Researchers design expressive android that can convey emotions

The RIKEN Guardian Robot Project showcase their newest project to create an expressive android that can convey the six basic emotions through facial expressions.

Researchers from the RIKEN Guardian Robot Project in Japan have made an expressive android child named Nikola that successfully conveys six basic emotions.

A new study, published in Frontiers in Psychology, tested how well people could identify six different facial expressions—happiness, sadness, fear, anger, surprise, and disgust—which were generated by moving ‘muscles’ in Nikola the android’s face. This is the first time that the quality of android-expressed emotion has been tested and verified for these six emotions.

Nikola the expressive android child

Rosie the robot maid was considered science fiction when she debuted on the Jetson’s cartoon over 50 years ago. Although the reality of the helpful robot is currently more science and less fiction, many challenges remain that need to be met, including the ability to detect and express emotions. The recent study led by Wataru Sato from the RIKEN Guardian Robot Project focused on building a humanoid robot, or android, that can use its face to express a variety of emotions. The result is Nikola, an android head that looks like a hairless boy.

Inside Nikola’s face are 29 pneumatic actuators that control the movements of artificial muscles. Another 6 actuators control the head and eyeball movements. Pneumatic actuators are controlled by air pressure, making the movements silent and smooth. The team placed the actuators based on the Facial Action Coding System (FACS), which has been used extensively to study facial expressions. Past research has identified numerous facial action units—such as ‘cheek raiser’ and ‘lip pucker’—that comprise typical emotions such as happiness or disgust, and the researchers incorporated these action units in Nikola’s design.

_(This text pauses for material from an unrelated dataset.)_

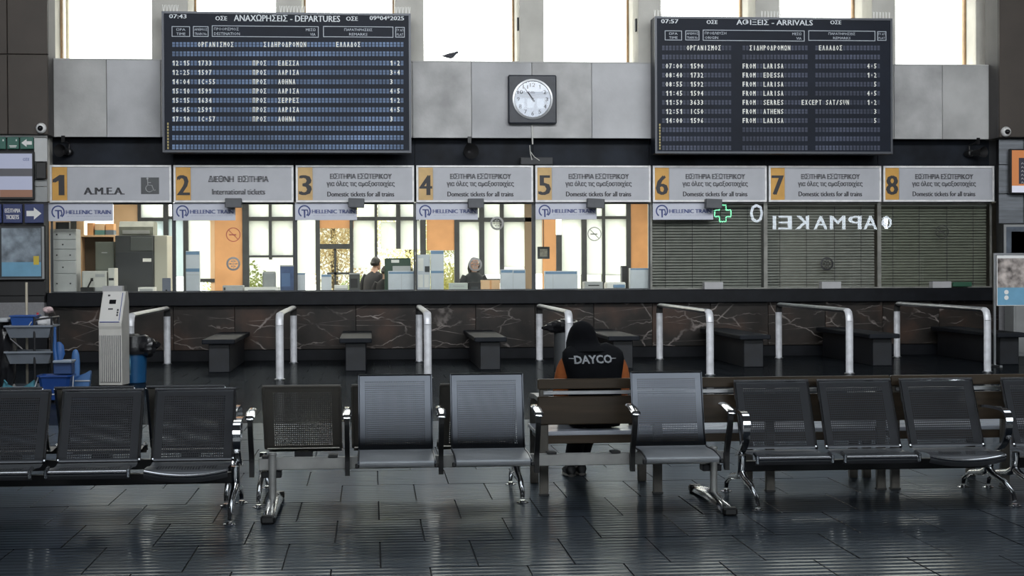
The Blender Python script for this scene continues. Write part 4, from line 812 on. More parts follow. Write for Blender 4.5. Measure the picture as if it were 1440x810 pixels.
# ================================================================== PHARMACY SIGN on the wall behind the camera (seen mirrored in the counter glass)
m_neon = mat('white_letter_lamp', (.8, .8, .8), .5, emit=11, ecol=(.80, .88, 1)); m_ngr = mat('green_neon_tube', (.1, .6, .3), .5, emit=16, ecol=(.25, 1, .55))
YR = -7.7; YV = 2*27.603-YR
sgn = thing('pharmacy_sign', 'white lit pharmacy letters across the hall, mirrored in the glass of windows 6 to 8', 'sign', (0, 0, 0))
mb = MB(); a = at(1081, 323, YV); b = at(1258, 304, YV)
chars = 'ΦΑΡΜΑΚΕΙ'; cxs = [1246, 1224, 1202, 1178, 1154, 1128, 1104, 1089]
for c_, px in zip(chars, cxs):
    q = at(px, 313, YV); wl = .26 if c_ != 'Ι' else .05
    if c_ == 'Μ': wl = .30
    if c_ == 'Φ': wl = .22
    txt(mb, c_, q.x-wl, q.x+wl, q.z-.27, q.z+.27, YR+.0, .03, mirror=True, heavy=.02)
q = at(1064, 300, YV); txt(mb, 'Ο', q.x-.25, q.x+.25, q.z-.38, q.z+.38, YR, .02, mirror=True, heavy=.02)
lt = mb.build('letters', m_neon, sgn)
x_a, x_b = at(1040, 313, YV).x, at(1275, 313, YV).x; zc_ = at(1150, 313, YV).z
MB().box(x_a, x_b, YR-.16, YR-.06, zc_-.8, zc_+1.0).build('fascia', m_dark, sgn)
for xx in (x_a+.3, x_b-.3): MB().box(xx-.08, xx+.08, YR-.34, YR-.18, 0, 4.1).build('post', m_dark, sgn)
q = at(1016.5, 300, YV); t = thing('pharmacy_cross', 'green neon cross outline, mirrored in the glass beside the banner under sign 6', 'sign', (q.x, YR, 0))
o_ = .33; i_ = .13; pts = [(-i_, o_), (i_, o_), (i_, i_), (o_, i_), (o_, -i_), (i_, -i_), (i_, -o_), (-i_, -o_), (-i_, -i_), (-o_, -i_), (-o_, i_), (-i_, i_), (-i_, o_)]
mb = MB()
for j in range(12): mb.cyl((pts[j][0], 0, q.z+pts[j][1]), (pts[j+1][0], 0, q.z+pts[j+1][1]), .028, 6)
mb.build('tube', m_ngr, t); MB().box(-.42, .42, -.16, -.06, q.z-.42, q.z+.42).build('back_plate', m_dark, t); MB().box(-.04, .04, -.22, -.16, 0, q.z+.3).build('post', m_dark, t)
# ================================================================== QUEUE RAILS AND STONE SHELVES
m_rail = mat('scuffed_white_enamel', (.64, .65, .68), .4, .2, var=.18, vs=9)
m_railt = mat('rail_top_metal', (.30, .31, .33), .3, .5, var=.15, vs=9)
RX, RYB, RYF, RZ = -3.3338, 26.635, 22.607, .916
rl = ['leftmost white queue rail, beside the blue bin', 'second white queue rail from the left, in front of counter 2', 'white queue rail standing edge-on in front of counter 3', 'white queue rail just left of the hooded man', 'white queue rail right of the hooded man, in front of counter 5', 'second white queue rail from the right, in front of counter 6', 'rightmost white queue rail, beside the poster stand']
rail0 = None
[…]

The study of emotions in AI

Typically, studies of emotions, especially how people react to emotions in AI, can be challenging. It is difficult to conduct a properly controlled experiment with live people interacting, although, looking at photos or videos of people is less natural, and reactions are not the same.

“The hope is that with androids like Nikola, we can have our cake and eat it too,” explained Sato. “We can control every aspect of Nikola’s behaviour, and at the same time study live interactions.” The first step was to see if Nikola’s facial expressions were understandable.

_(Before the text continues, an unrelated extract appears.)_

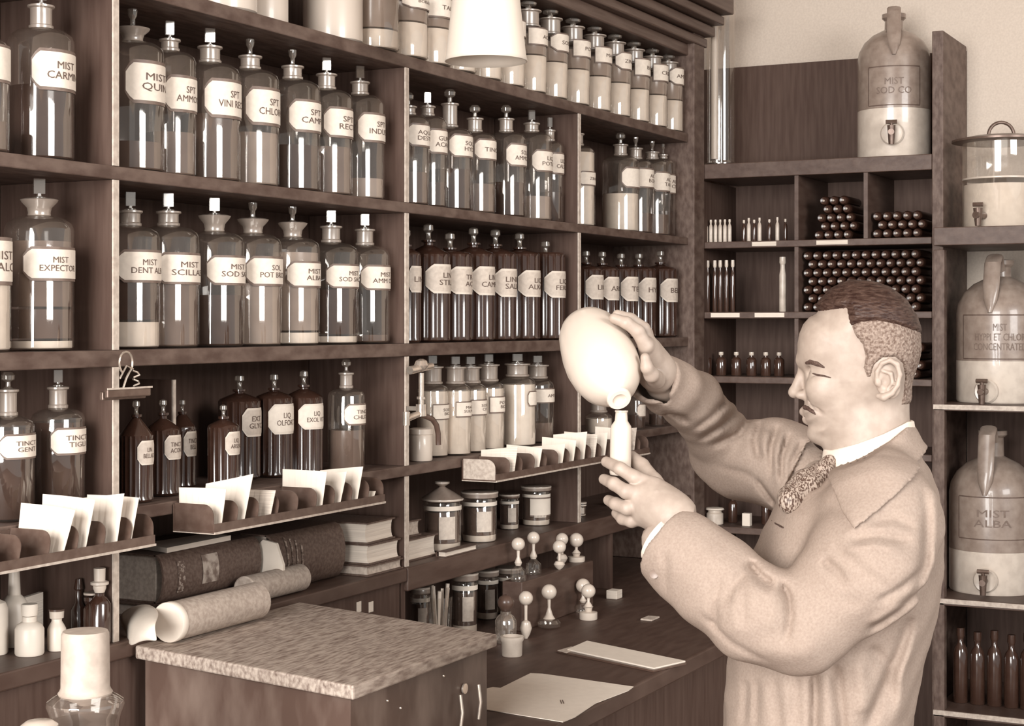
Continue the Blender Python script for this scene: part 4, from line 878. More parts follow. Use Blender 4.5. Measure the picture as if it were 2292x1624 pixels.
# ================================================================== the man (distance fields turned into meshes)
import openvdb as vdb
import functools
RMAX = lambda L_: functools.reduce(np.maximum, L_)
TH0 = math.atan((1900-CX)/FPX); Fh = (FW*math.cos(TH0)+RT*math.sin(TH0)).normalized(); Rh = Vector((Fh.y, -Fh.x, 0))
D0 = 2.45/math.cos(TH0)                          # distance of the man's middle plane from the lens
def Lc(px, py, b=0.0):                           # pixel ray -> local point (a right, b away, c up) on the plane at depth D0+b
    d = FW+RT*T(px)+UP*((HY-py)/FPX); k = (D0+b)/d.dot(Fh); return np.array([k*d.dot(Rh), b, k*d.z])
def toW(v): return Vector((0, 0, CAMZ))+Rh*float(v[0])+Fh*(D0+float(v[1]))+UP*float(v[2])
class Vol:
    def __init__(s, lo, hi, h):
        s.lo = np.array(lo, float); s.h = h; s.n = np.ceil((np.array(hi)-s.lo)/h).astype(int)+1
        s.f = np.full(tuple(s.n), 0.06, np.float32)
    def grid(s, lo=None, hi=None):
        i0 = np.zeros(3, int) if lo is None else np.clip(np.floor((np.array(lo)-s.lo)/s.h).astype(int), 0, s.n)
        i1 = s.n if hi is None else np.clip(np.ceil((np.array(hi)-s.lo)/s.h).astype(int)+1, 0, s.n)
        ax = [(s.lo[k]+np.arange(i0[k], i1[k])*s.h).astype(np.float32) for k in range(3)]
        return tuple(slice(i0[k], i1[k]) for k in range(3)), ax[0][:, None, None], ax[1][None, :, None], ax[2][None, None, :]
    def put(s, fn, lo, hi, k=0.0, mode='add', m=0.05):
        lo = np.array(lo)-m; hi = np.array(hi)+m; sl, A, B_, C_ = s.grid(lo, hi)
        if 0 in s.f[sl].shape: return
        d = fn(A, B_, C_).astype(np.float32); o = s.f[sl]
        if mode == 'sub': d = -d
        if k > 0:
            h = np.maximum(k-np.abs(o-d), 0)/k; e = h*h*k*.25
        else: e = 0
        s.f[sl] = (np.maximum(o, d)+e) if mode == 'sub' else (np.minimum(o, d)-e)
    def cap(s, p, q, r0, r1=None, k=0.0, mode='add', sq=(1, 1, 1)):
        p = np.array(p, float); q = np.array(q, float); r1 = r0 if r1 is None else r1; d = q-p; L2 = max(float(d@d), 1e-9)
        def fn(A, B_, C_):
            t = np.clip(((A-p[0])*d[0]+(B_-p[1])*d[1]+(C_-p[2])*d[2])/L2, 0, 1)
            return np.sqrt((A-p[0]-t*d[0])**2+(B_-p[1]-t*d[1])**2+(C_-p[2]-t*d[2])**2)-(r0+(r1-r0)*t)
        R_ = max(r0, r1); s.put(fn, np.minimum(p, q)-R_, np.maximum(p, q)+R_, k, mode)
    def chain(s, pts, rs, k=0.0, mode='add'):
        for i in range(len(pts)-1): s.cap(pts[i], pts[i+1], rs[i], rs[i+1], k if i else k, mode)
    def ell(s, c, r, k=0.0, mode='add', rot=None):
        c = np.array(c, float); r = np.array(r, float); M = np.eye(3) if rot is None else np.array(rot)
        def fn(A, B_, C_):
            x = A-c[0]; y = B_-c[1]; z = C_-c[2]
            u = (M[0][0]*x+M[0][1]*y+M[0][2]*z)/r[0]; v = (M[1][0]*x+M[1][1]*y+M[1][2]*z)/r[1]; w = (M[2][0]*x+M[2][1]*y+M[2][2]*z)/r[2]
            k0 = np.sqrt(u*u+v*v+w*w); k1 = np.sqrt((u/r[0])**2+(v/r[1])**2+(w/r[2])**2)+1e-6
            return k0*(k0-1)/k1
        R_ = r.max(); s.put(fn, c-R_, c+R_, k, mode)
    def mesh(s, f=None):
        g = vdb.FloatGrid(0.06); g.copyFromArray(np.ascontiguousarray(s.f if f is None else f).astype(np.float64) if False else np.ascontiguousarray(s.f if f is None else f))
        p, q = g.convertToQuads(isovalue=0.0) if True else (None, None)
        return s.lo+p*s.h, q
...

A person certified in FACS scoring was able to identify each facial action unit, indicating that Nikola’s facial movements accurately resemble those of a real human. A second test showed that everyday people could recognise the six prototypical emotions—happiness, sadness, fear, anger, surprise, and disgust—in Nikola’s face, albeit to varying accuracies. This is because Nikola’s silicone skin is less elastic than real human skin and cannot form wrinkles very well. Thus, emotions like disgust were harder to identify because the action unit for nose wrinkling could not be included.

Guardian robot project results

“In the short term, androids such as Nikola can be important research tools for social psychology or even social neuroscience,” added Sato. “Compared with human confederates, androids are good at controlling behaviours and can facilitate a rigorous and empirical investigation of human social interactions.”

As an example, the researchers asked people to rate how natural Nikola’s emotions are as the speed of his facial movements were systematically controlled. They researchers discovered that the most natural speed was slower for some emotions, like sadness, than it was for others, such as surprise.

While Nikola is still without a body, the ultimate objective of the Guardian Robot Project is to build an android that can assist people, particularly those which physical needs who might live alone. “Androids that can emotionally communicate with us will be useful in a wide range of real-life situations, such as caring for older people, and can promote human wellbeing,” concluded Sato.